走りながら、食べる
食の仕事をしているのは、なんというか、成り行きである。いかにして今日に至ったのか、という話はダラダラ長いのでここでは割愛するけれど、少なくとも、ここを目指して来て、その結果、今日ここにいるわけじゃない。
料理が好きか?食べることは好きか?最近、わからなくなっている。それ、たぶん良くないことの気がしている。だから今、これを書き始めた。私に何が起きているのか、考えてみようと思った。
毎日、走りながら、食べている。遅刻しそうになって、トーストをくわえながら学校に向かっているという意味ではなく、常にタスクを動かしながら食べているという意味だ。ゆっくり座って、食事を見て楽しみ、香りを楽しみ、温かさを感じながら、あるいはひんやりを楽しんで、巡る季節に思いを馳せながら「美味しいな」と‥正直、そういう食事をずっとできていない。
少なくとも、この1週間、この1ヶ月にそういう日がなかった。
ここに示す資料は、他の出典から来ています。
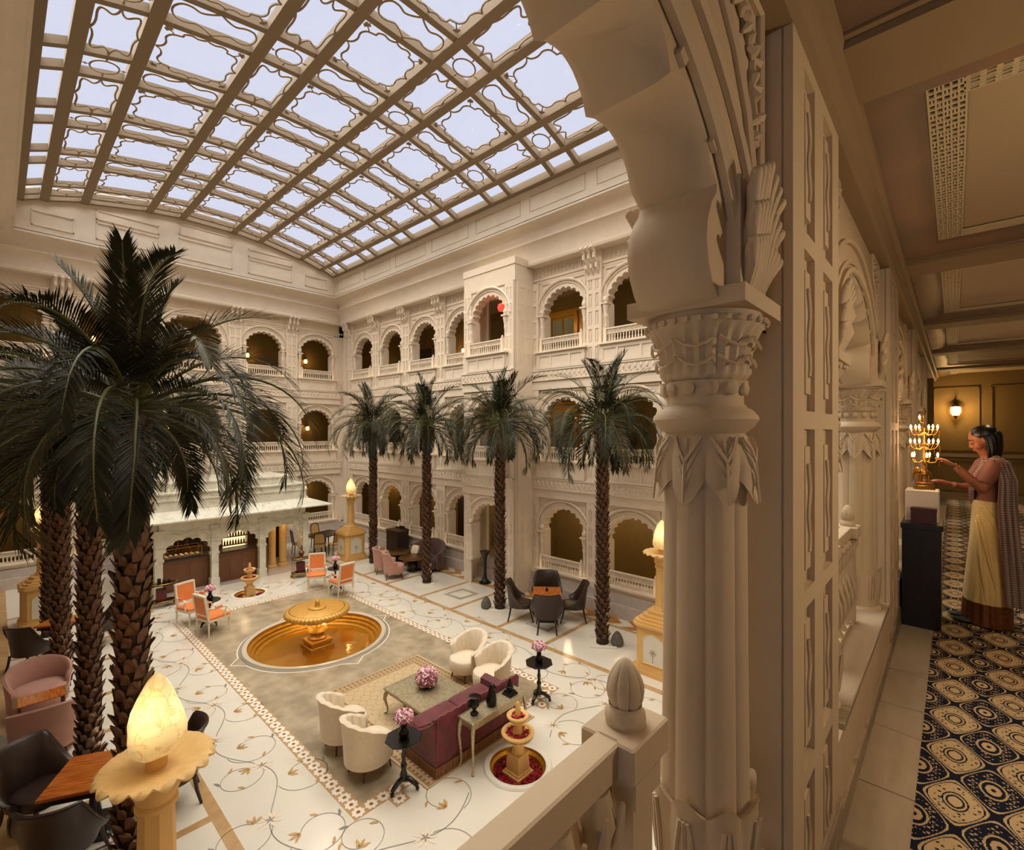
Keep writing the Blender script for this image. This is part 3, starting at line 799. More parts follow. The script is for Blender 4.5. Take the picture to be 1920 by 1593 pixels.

気持ちが、ずっと忙しい。それがたぶん、私に起きている良くない現象の正体だ。
息子が友達の誕生日に何か作りたいと言う。いつもより1時間早く起きて、一緒にドーナツを作る。昨日作っておいた生地を冷蔵庫から出す。息子は丁寧にチョコレートを刻む。伸ばした生地の端を繋ぎ、輪にして見せると、それも真似た。「でも、型で抜くっていう方法もあるよね。バムとケロは型を使ってた」彼はけっこう器用な方だなと思う。
フルタイムで働いているわけでもないし、子どもだって、もう赤ちゃんじゃない。なぜなぜ私はこんなに忙しくなってしまうのだろうか?
自分の1週間を振り返ってみると、圧倒的に子どもの「あれやりたい、これやりたい」に付き合っている時間が多い。そして、つい自分も夢中になってしまっている。それが問題なのだと思う。
息子のためにカブトムシを飼って「それってもうブリーダーじゃん!」と言われるレベルで繁殖させなくてもよかったと思うし、娘と一緒に夜な夜な硬くて小さい山栗の皮剥きを手伝わなくてもよかったのかもしれない。
山栗を入れた餅を作りたいと言う娘のために、一緒にレシピを考え、試作をし、栗が足りなくなると拾いに行った。今年は栗が豊作だったように思う。コロンコロンとかわいい山栗。娘に付き合うつもりで行っただけなのに、結局、私は張りきって栗を拾っていた‥
ドーナツが揚がると、お弁当作りの時間はだいぶ押していた。まだ娘は起きていない。私はドーナツ作りで溶かしたチョコレートの残りをとりあえず食パンの上に移し、ボウルをシンクに投げ込んで、紅茶を飲むために沸かしたお湯の残りを流し込む。
そうしてチョコレートを塗ったパンを2つに畳んだ。それから、あ、と思ってパンを開いてシナモンをかける。チョコとシナモン。次に売りたい商品のアイデアが浮かんだそ。よし。よしよし。
そうして「後で食べよ〜」と思って再び2つに折ったパンは、今、キッチンで乾いている。